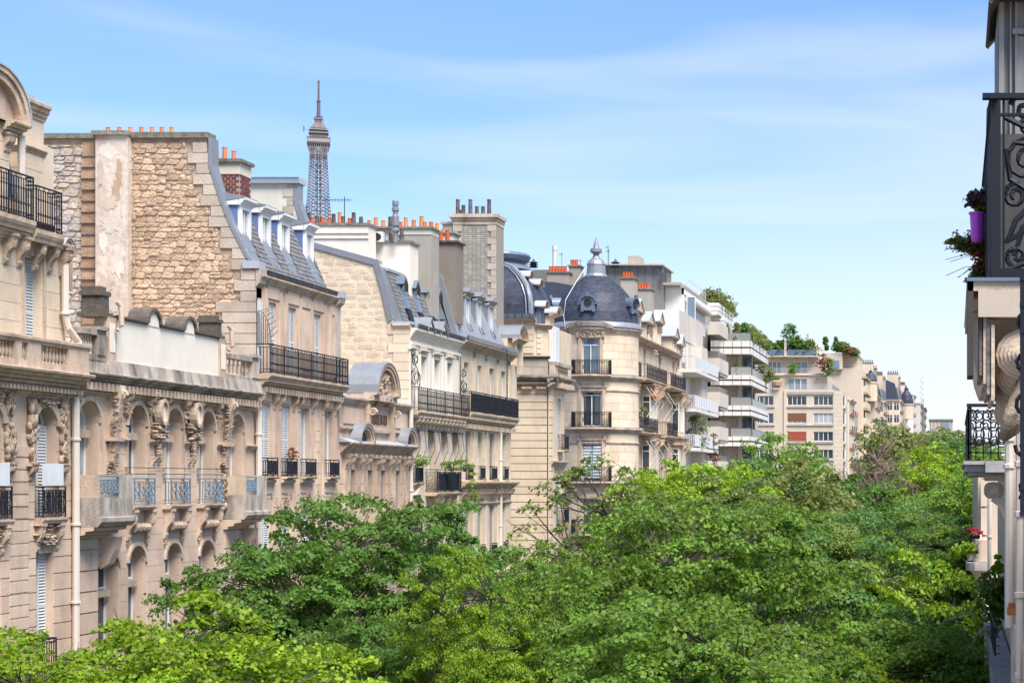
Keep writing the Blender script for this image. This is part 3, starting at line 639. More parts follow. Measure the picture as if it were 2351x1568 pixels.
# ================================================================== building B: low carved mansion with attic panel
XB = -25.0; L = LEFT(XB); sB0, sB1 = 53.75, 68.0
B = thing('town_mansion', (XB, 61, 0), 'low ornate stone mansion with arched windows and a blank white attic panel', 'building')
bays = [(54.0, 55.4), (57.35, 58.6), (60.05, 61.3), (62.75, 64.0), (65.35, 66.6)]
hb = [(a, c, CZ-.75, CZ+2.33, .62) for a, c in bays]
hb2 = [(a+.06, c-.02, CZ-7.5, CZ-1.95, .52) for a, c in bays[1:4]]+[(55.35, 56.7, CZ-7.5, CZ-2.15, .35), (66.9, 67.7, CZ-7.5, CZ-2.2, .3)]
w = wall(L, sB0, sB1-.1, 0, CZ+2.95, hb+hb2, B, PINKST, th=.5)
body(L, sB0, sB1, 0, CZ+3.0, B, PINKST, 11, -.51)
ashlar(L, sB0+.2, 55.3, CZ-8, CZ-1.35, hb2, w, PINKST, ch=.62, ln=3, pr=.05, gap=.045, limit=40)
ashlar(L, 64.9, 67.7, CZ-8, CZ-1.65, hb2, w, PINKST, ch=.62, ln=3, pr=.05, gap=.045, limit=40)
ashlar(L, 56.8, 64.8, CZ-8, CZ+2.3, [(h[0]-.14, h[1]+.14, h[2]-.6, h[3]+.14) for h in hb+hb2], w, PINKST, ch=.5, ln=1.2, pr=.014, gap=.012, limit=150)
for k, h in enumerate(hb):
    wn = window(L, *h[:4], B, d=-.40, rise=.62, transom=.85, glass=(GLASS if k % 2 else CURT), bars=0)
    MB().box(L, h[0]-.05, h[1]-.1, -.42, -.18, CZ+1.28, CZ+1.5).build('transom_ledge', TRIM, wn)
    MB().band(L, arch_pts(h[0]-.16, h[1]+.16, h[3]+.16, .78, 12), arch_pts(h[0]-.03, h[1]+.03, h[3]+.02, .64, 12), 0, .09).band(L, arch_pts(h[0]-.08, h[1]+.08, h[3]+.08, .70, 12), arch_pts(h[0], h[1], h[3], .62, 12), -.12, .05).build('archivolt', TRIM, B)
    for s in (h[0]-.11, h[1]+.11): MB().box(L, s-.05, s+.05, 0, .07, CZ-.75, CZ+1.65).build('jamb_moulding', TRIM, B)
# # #
Reproduce the listing above exactly, excluding all pictures.

**Full response**
Keep writing the Blender script for this image. This is part 3, starting at line 639. More parts follow. Measure the picture as if it were 2351x1568 pixels.
# ================================================================== building B: low carved mansion with attic panel
XB = -25.0; L = LEFT(XB); sB0, sB1 = 53.75, 68.0
B = thing('town_mansion', (XB, 61, 0), 'low ornate stone mansion with arched windows and a blank white attic panel', 'building')
bays = [(54.0, 55.4), (57.35, 58.6), (60.05, 61.3), (62.75, 64.0), (65.35, 66.6)]
hb = [(a, c, CZ-.75, CZ+2.33, .62) for a, c in bays]
hb2 = [(a+.06, c-.02, CZ-7.5, CZ-1.95, .52) for a, c in bays[1:4]]+[(55.35, 56.7, CZ-7.5, CZ-2.15, .35), (66.9, 67.7, CZ-7.5, CZ-2.2, .3)]
w = wall(L, sB0, sB1-.1, 0, CZ+2.95, hb+hb2, B, PINKST, th=.5)
body(L, sB0, sB1, 0, CZ+3.0, B, PINKST, 11, -.51)
ashlar(L, sB0+.2, 55.3, CZ-8, CZ-1.35, hb2, w, PINKST, ch=.62, ln=3, pr=.05, gap=.045, limit=40)
ashlar(L, 64.9, 67.7, CZ-8, CZ-1.65, hb2, w, PINKST, ch=.62, ln=3, pr=.05, gap=.045, limit=40)
ashlar(L, 56.8, 64.8, CZ-8, CZ+2.3, [(h[0]-.14, h[1]+.14, h[2]-.6, h[3]+.14) for h in hb+hb2], w, PINKST, ch=.5, ln=1.2, pr=.014, gap=.012, limit=150)
for k, h in enumerate(hb):
    wn = window(L, *h[:4], B, d=-.40, rise=.62, transom=.85, glass=(GLASS if k % 2 else CURT), bars=0)
    MB().box(L, h[0]-.05, h[1]-.1, -.42, -.18, CZ+1.28, CZ+1.5).build('transom_ledge', TRIM, wn)
    MB().band(L, arch_pts(h[0]-.16, h[1]+.16, h[3]+.16, .78, 12), arch_pts(h[0]-.03, h[1]+.03, h[3]+.02, .64, 12), 0, .09).band(L, arch_pts(h[0]-.08, h[1]+.08, h[3]+.08, .70, 12), arch_pts(h[0], h[1], h[3], .62, 12), -.12, .05).build('archivolt', TRIM, B)
    for s in (h[0]-.11, h[1]+.11): MB().box(L, s-.05, s+.05, 0, .07, CZ-.75, CZ+1.65).build('jamb_moulding', TRIM, B)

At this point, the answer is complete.